> **INSTRUCTIONS TO FOLLOW**
Reproduce all of the data exactly, with no line skipped.

** START OF PROVIDED MATERIAL **

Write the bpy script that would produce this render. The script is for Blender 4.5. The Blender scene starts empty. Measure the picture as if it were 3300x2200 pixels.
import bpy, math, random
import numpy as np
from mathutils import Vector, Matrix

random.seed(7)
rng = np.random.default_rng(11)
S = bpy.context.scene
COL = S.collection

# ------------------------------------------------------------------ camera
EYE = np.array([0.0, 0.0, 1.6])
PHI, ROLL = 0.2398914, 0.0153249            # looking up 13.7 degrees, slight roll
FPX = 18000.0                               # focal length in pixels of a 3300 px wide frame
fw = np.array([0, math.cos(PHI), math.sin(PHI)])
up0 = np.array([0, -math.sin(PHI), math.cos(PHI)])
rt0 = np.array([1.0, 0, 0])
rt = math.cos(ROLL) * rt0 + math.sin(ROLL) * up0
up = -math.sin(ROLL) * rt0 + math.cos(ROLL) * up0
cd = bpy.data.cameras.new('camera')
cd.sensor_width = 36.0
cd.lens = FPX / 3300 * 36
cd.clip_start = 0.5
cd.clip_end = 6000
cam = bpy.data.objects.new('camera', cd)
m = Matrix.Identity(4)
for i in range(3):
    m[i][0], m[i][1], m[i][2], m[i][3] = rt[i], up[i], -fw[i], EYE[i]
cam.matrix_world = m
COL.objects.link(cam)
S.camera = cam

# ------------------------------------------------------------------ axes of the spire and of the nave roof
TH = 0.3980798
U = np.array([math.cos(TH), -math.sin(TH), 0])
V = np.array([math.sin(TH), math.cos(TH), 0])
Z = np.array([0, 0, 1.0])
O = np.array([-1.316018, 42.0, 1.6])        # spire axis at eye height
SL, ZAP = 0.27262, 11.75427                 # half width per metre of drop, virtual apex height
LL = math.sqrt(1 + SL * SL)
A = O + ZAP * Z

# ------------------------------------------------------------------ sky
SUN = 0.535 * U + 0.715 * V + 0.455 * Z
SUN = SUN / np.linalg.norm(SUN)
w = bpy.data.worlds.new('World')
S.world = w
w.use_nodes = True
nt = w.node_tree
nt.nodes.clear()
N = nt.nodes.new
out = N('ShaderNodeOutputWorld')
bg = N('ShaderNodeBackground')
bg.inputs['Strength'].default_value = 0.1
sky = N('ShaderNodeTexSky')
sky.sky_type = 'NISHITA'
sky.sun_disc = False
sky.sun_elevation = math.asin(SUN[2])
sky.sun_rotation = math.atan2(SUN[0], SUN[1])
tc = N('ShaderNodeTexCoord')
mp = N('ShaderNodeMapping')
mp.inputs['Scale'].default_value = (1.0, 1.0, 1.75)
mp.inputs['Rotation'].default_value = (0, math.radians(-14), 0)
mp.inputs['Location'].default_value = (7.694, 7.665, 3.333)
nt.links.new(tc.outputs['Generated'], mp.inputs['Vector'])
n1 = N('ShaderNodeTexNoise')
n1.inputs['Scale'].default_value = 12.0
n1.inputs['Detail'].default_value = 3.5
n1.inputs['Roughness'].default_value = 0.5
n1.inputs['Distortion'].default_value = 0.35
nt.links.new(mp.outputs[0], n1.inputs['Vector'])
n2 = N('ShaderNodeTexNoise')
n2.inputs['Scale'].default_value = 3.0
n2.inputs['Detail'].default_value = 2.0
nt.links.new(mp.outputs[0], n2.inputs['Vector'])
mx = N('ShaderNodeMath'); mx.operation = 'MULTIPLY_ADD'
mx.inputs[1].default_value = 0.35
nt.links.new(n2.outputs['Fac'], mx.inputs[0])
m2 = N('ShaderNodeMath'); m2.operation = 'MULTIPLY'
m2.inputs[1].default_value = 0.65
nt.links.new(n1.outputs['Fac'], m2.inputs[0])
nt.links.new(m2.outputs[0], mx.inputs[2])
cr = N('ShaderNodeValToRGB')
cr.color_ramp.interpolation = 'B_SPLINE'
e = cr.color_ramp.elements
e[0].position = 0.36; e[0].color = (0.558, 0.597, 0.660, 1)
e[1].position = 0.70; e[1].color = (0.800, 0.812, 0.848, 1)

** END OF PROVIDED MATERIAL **

> **TASK RESULT**
Write the bpy script that would produce this render. The script is for Blender 4.5. The Blender scene starts empty. Measure the picture as if it were 3300x2200 pixels.
import bpy, math, random
import numpy as np
from mathutils import Vector, Matrix

random.seed(7)
rng = np.random.default_rng(11)
S = bpy.context.scene
COL = S.collection

# ------------------------------------------------------------------ camera
EYE = np.array([0.0, 0.0, 1.6])
PHI, ROLL = 0.2398914, 0.0153249            # looking up 13.7 degrees, slight roll
FPX = 18000.0                               # focal length in pixels of a 3300 px wide frame
fw = np.array([0, math.cos(PHI), math.sin(PHI)])
up0 = np.array([0, -math.sin(PHI), math.cos(PHI)])
rt0 = np.array([1.0, 0, 0])
rt = math.cos(ROLL) * rt0 + math.sin(ROLL) * up0
up = -math.sin(ROLL) * rt0 + math.cos(ROLL) * up0
cd = bpy.data.cameras.new('camera')
cd.sensor_width = 36.0
cd.lens = FPX / 3300 * 36
cd.clip_start = 0.5
cd.clip_end = 6000
cam = bpy.data.objects.new('camera', cd)
m = Matrix.Identity(4)
for i in range(3):
    m[i][0], m[i][1], m[i][2], m[i][3] = rt[i], up[i], -fw[i], EYE[i]
cam.matrix_world = m
COL.objects.link(cam)
S.camera = cam

# ------------------------------------------------------------------ axes of the spire and of the nave roof
TH = 0.3980798
U = np.array([math.cos(TH), -math.sin(TH), 0])
V = np.array([math.sin(TH), math.cos(TH), 0])
Z = np.array([0, 0, 1.0])
O = np.array([-1.316018, 42.0, 1.6])        # spire axis at eye height
SL, ZAP = 0.27262, 11.75427                 # half width per metre of drop, virtual apex height
LL = math.sqrt(1 + SL * SL)
A = O + ZAP * Z

# ------------------------------------------------------------------ sky
SUN = 0.535 * U + 0.715 * V + 0.455 * Z
SUN = SUN / np.linalg.norm(SUN)
w = bpy.data.worlds.new('World')
S.world = w
w.use_nodes = True
nt = w.node_tree
nt.nodes.clear()
N = nt.nodes.new
out = N('ShaderNodeOutputWorld')
bg = N('ShaderNodeBackground')
bg.inputs['Strength'].default_value = 0.1
sky = N('ShaderNodeTexSky')
sky.sky_type = 'NISHITA'
sky.sun_disc = False
sky.sun_elevation = math.asin(SUN[2])
sky.sun_rotation = math.atan2(SUN[0], SUN[1])
tc = N('ShaderNodeTexCoord')
mp = N('ShaderNodeMapping')
mp.inputs['Scale'].default_value = (1.0, 1.0, 1.75)
mp.inputs['Rotation'].default_value = (0, math.radians(-14), 0)
mp.inputs['Location'].default_value = (7.694, 7.665, 3.333)
nt.links.new(tc.outputs['Generated'], mp.inputs['Vector'])
n1 = N('ShaderNodeTexNoise')
n1.inputs['Scale'].default_value = 12.0
n1.inputs['Detail'].default_value = 3.5
n1.inputs['Roughness'].default_value = 0.5
n1.inputs['Distortion'].default_value = 0.35
nt.links.new(mp.outputs[0], n1.inputs['Vector'])
n2 = N('ShaderNodeTexNoise')
n2.inputs['Scale'].default_value = 3.0
n2.inputs['Detail'].default_value = 2.0
nt.links.new(mp.outputs[0], n2.inputs['Vector'])
mx = N('ShaderNodeMath'); mx.operation = 'MULTIPLY_ADD'
mx.inputs[1].default_value = 0.35
nt.links.new(n2.outputs['Fac'], mx.inputs[0])
m2 = N('ShaderNodeMath'); m2.operation = 'MULTIPLY'
m2.inputs[1].default_value = 0.65
nt.links.new(n1.outputs['Fac'], m2.inputs[0])
nt.links.new(m2.outputs[0], mx.inputs[2])
cr = N('ShaderNodeValToRGB')
cr.color_ramp.interpolation = 'B_SPLINE'
e = cr.color_ramp.elements
e[0].position = 0.36; e[0].color = (0.558, 0.597, 0.660, 1)
e[1].position = 0.70; e[1].color = (0.800, 0.812, 0.848, 1)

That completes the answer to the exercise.